Anne Frank: The Face of the Holocaust
June 12, 2004If her father had not published her diary after World War II, Anne Frank would have simply been one among six million Jews killed by the Nazis. But the publication of the now famous Diary of Anne Frank lifted the young girl from the anonymous mass of victims and turned her into the face of the Holocaust.
First published in 1947, the book has sold more than 25 million copies and has been translated into more than 50 languages. In 1959 her story was turned into a three-time Oscar winning film.
Anne's account of the war years is now the subject of a Japanese animation film as well as several plays and her diary is required reading in schools around the world. The hiding place of the Frank family, the present-day Anne Frank Huis in Amsterdam, is also the most-visited Holocaust museum worldwide. Last year the museum registered a new visitor record with over 900,000 people.
To coincide with Anne's 75th birthday on June 12, the Anne Frank Center in Germany has released hitherto unpublished photographs from the Frank family album shot by Anne's father Otto Frank.
Putting a face on the death of millions
Anne Frank's diary offers readers a glimpse into the mind and emotions of a young girl, shortly before she was packed off to a concentration camp.
Between 1942 and 1944, Anne confided her personal thoughts and problems to the orange-and-grey checked book, which she received as a gift on her 13th birthday. The diary is a document of the desperate attempts at survival by a Jewish family during Nazi persecution.

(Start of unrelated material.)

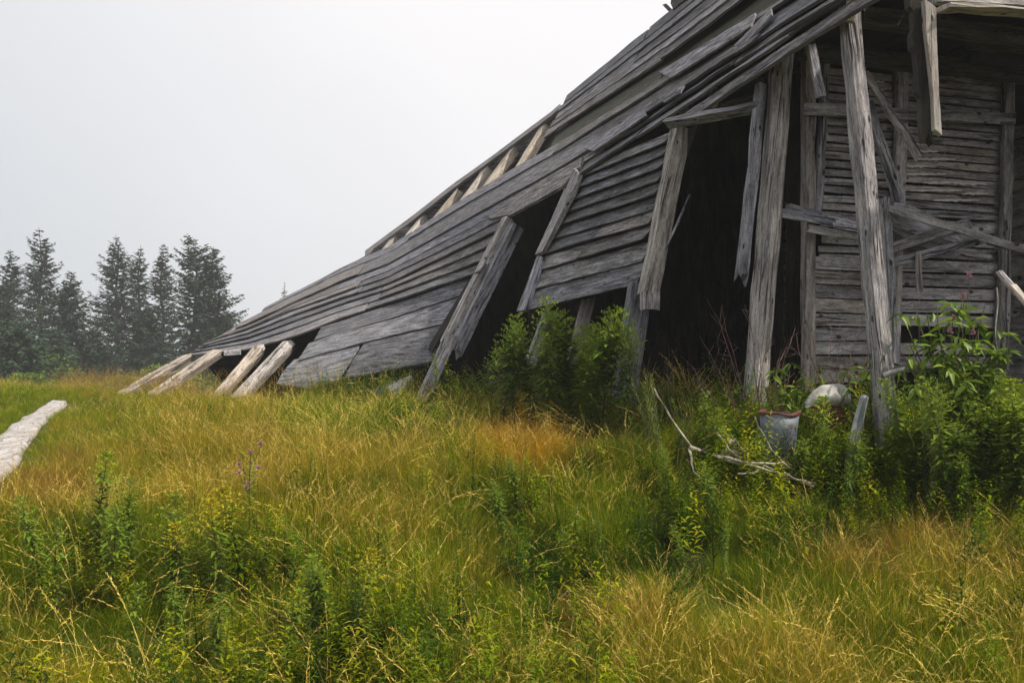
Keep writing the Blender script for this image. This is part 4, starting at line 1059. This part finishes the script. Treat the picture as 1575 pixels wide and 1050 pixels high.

"It's an individual fate that gave this horrible number of murdered people a face. That has made Anne Frank a symbol," says Thomas Heppener from the Anne Frank Museum in Amsterdam.
In 1933 after Hitler came to power, the Franks fled to Amsterdam where Otto Frank set up a company, which sold pectin used to make jelly and jams. The family led a normal life until the tranquility ended abruptly in 1940 when Germany occupied the Netherlands and began implementing anti-Jewish measures.
The family hid themselves in a couple of empty back rooms in Otto Frank's office building. While work continued as usual in the front room and storehouses, the Franks lived quietly in the back together with another family. A staircase connected the two buildings, the opening to which was camouflaged with a hinged bookcase which served as a door. The families depended on several of OttoFrank's loyal employees to bring them food and keep their secret.
Anne and Kitty
It was during this time that the diary became Anne's best friend. She named it Kitty. Anne penned her thoughts and wishes in the diary and described the tensions and quarrels that erupted from a covert life in cramped quarters.
She also detailed nights filled with fear as bombs rained down on Amsterdam or when strangers came to the office during the day and the Franks had to stay absolutely still for hours in their hide-out.
In August 1944 however the Franks were betrayed. It still remains unclear by whom. What is known is that the SS, the elite Nazi paramilitary corps stormed the hide-out and brought the Franks to a labor camp in the Netherlands. Some time later they were transported in cattle cars to Auschwitz and later to Bergen-Belsen, Germany.
In March 1945, just weeks before liberation, Anne and her sister died of typhoid. From the eight people who hid in the Frank annex in Amsterdam, only Anne's father survived the Holocaust.
Controversy over diary's authenticity
Though Otto Frank's publication of Anne's diary in 1947 sparked much interest, it wasn't long before skeptics raised their doubts over the authenticity of the document.
It took a few years before an authentic version was published.
"Before then passages that were anti-German had been cut out," said Nicolas Berg from the Leipzig-based Simon Dunow Institute for German-Jewish history. According to Berg, the passages were considered too provocative for post-war German readers.
Finally in 1981, the Dutch state issued an authentication certificate that laid all doubts to rest.
Comprehending the Holocaust
More than 50 years later, Anne Frank's diary hasn't lost its significance. Heppener said the diary "is also a document of a young girl's adolescent problems." Anne, who describes her discomfort over her maturing body and uncertainty about her first love, gives voice to emotions shared around the world. "Especially young women can identify strongly with her story because it throws up questions that are relevant even for teenagers today."
Heppener believes that the identification with Anne Frank helps young people gain an introduction to the Holocaust. A young girl who dies in the face of the Nazi death machine allows many to grasp the ghastly reality of the Holocaust, he says.